Barracks store, later barracks and officers' mess, now museum. 1739-41, for the Ordnance Board. Sandstone ashlar with gable and axial stacks, and slate double pile roof vernacular Baroque style. PLAN: single-depth plan closing S side of parade ground quadrangle.
EXTERIOR: 2 storeys and attic; 9:1-window range. A symmetrical front, with a right-hand corner block, has clasping pilasters, central 3-window section set forward to a raised pediment with flanking steps, thin cornice and parapet, and paired, stepped end gables. Round-arched central doorway with key and imposts, studded double doors and a first-floor clock set within a full-height round-arched recess; round-arched ground-floor small-paned windows, a boarded door 2 bays from the right, and segmental-arched first-floor windows with 8/8-pane casements. Left-hand return has a central round-arched doorway with large fanlight, margin lights and panelled door, a single segmental-arched first-floor casement, and 2 attic casements in the gables. Rear has irregular ground-floor late C19 inserted 6/6-pane sashes, possibly originally windowless, 6 first-floor casements as the front in 3 pairs, and a tall central round-arched cross window beneath a smaller casement to the stairs. The right-hand block is perpendicular to the main range and partly obscured by the W barrack block (qv), with a flattened gable and connecting parapet, left-hand segmental-arched doorway with fanlight and boarded door and a segmental-arched 8/8-pane sash above to the rear a coped gable with altered ground-floor door and 2 windows, 2 first-floor and a central attic window.

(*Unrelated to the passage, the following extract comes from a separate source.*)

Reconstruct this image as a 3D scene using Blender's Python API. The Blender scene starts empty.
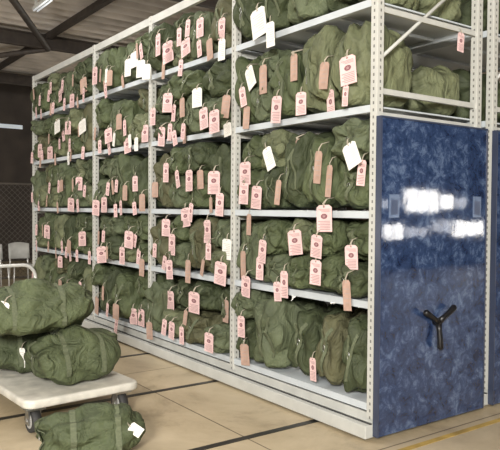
import bpy, bmesh, math, random
from mathutils import Vector, Matrix, noise
from mathutils.bvhtree import BVHTree
S = bpy.context.scene
COL = S.collection
PI = math.pi
rnd = random.Random(31)

# ------------------------------------------------------------------ camera
F = 653.0
Xd = Vector((906, -10, 653)).normalized()
Yd = Vector((-470, -20, 653)).normalized()
Zd = Xd.cross(Yd).normalized()
Yd = Zd.cross(Xd).normalized()
def to_world(c): return Vector((Xd.dot(c), Yd.dot(c), Zd.dot(c)))
corner = Vector(((373-250)/F, (440-225)/F, 1)) * 4.66
CAM = -to_world(corner)
right, up, back = to_world(Vector((1,0,0))), to_world(Vector((0,-1,0))), to_world(Vector((0,0,-1)))
cd = bpy.data.cameras.new('camera'); cam = bpy.data.objects.new('camera', cd); COL.objects.link(cam)
cd.sensor_width = 36; cd.sensor_fit = 'HORIZONTAL'; cd.lens = F/500*36; cd.clip_end = 200
M = Matrix((right, up, back)).transposed().to_4x4(); M.translation = CAM
cam.matrix_world = M
S.camera = cam
def ray(px, py): return to_world(Vector(((px-250)/F, (py-225)/F, 1)))
def on_x(px, py, x0):
    d = ray(px, py); k = (x0-CAM.x)/d.x; return CAM + d*k

# ------------------------------------------------------------------ materials
def nodes(m):
    m.use_nodes = True
    nt = m.node_tree
    return nt, nt.nodes, nt.links, nt.nodes['Principled BSDF']
def mat(name, col, rough=.6, metal=0, var=.12, scale=8, bump=0, bscale=60, spec=.5):
    m = bpy.data.materials.new(name); nt, N, L, P = nodes(m)
    tc = N.new('ShaderNodeTexCoord'); nz = N.new('ShaderNodeTexNoise'); nz.inputs['Scale'].default_value = scale; nz.inputs['Detail'].default_value = 5
    L.new(tc.outputs['Object'], nz.inputs['Vector'])
    r = N.new('ShaderNodeValToRGB')
    r.color_ramp.elements[0].position = .3; r.color_ramp.elements[1].position = .7
    r.color_ramp.elements[0].color = tuple(c*(1-var) for c in col)+(1,)
    r.color_ramp.elements[1].color = tuple(min(1, c*(1+var)) for c in col)+(1,)
    L.new(nz.outputs['Fac'], r.inputs['Fac']); L.new(r.outputs['Color'], P.inputs['Base Color'])
    P.inputs['Roughness'].default_value = rough; P.inputs['Metallic'].default_value = metal
    P.inputs['Specular IOR Level'].default_value = spec
    if bump:
        b = N.new('ShaderNodeBump'); b.inputs['Strength'].default_value = bump; b.inputs['Distance'].default_value = .01
        n2 = N.new('ShaderNodeTexNoise'); n2.inputs['Scale'].default_value = bscale; n2.inputs['Detail'].default_value = 6
        L.new(tc.outputs['Object'], n2.inputs['Vector']); L.new(n2.outputs['Fac'], b.inputs['Height']); L.new(b.outputs['Normal'], P.inputs['Normal'])
    return m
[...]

INTERIOR: has double panelled inner doors to a central dogleg stair with uncut string, splat balusters, square newels and moulded rail, and axial timber posts on the ground floor.
HISTORY: originally built as a storehouse in the same manner as the earlier barracks, shown as such on 1788 map, and later converted to an officers' mess. Part of the earliest planned barrack complex in England, predating most English barracks by nearly 80 years because of the need for a permanent garrison on the Scottish border.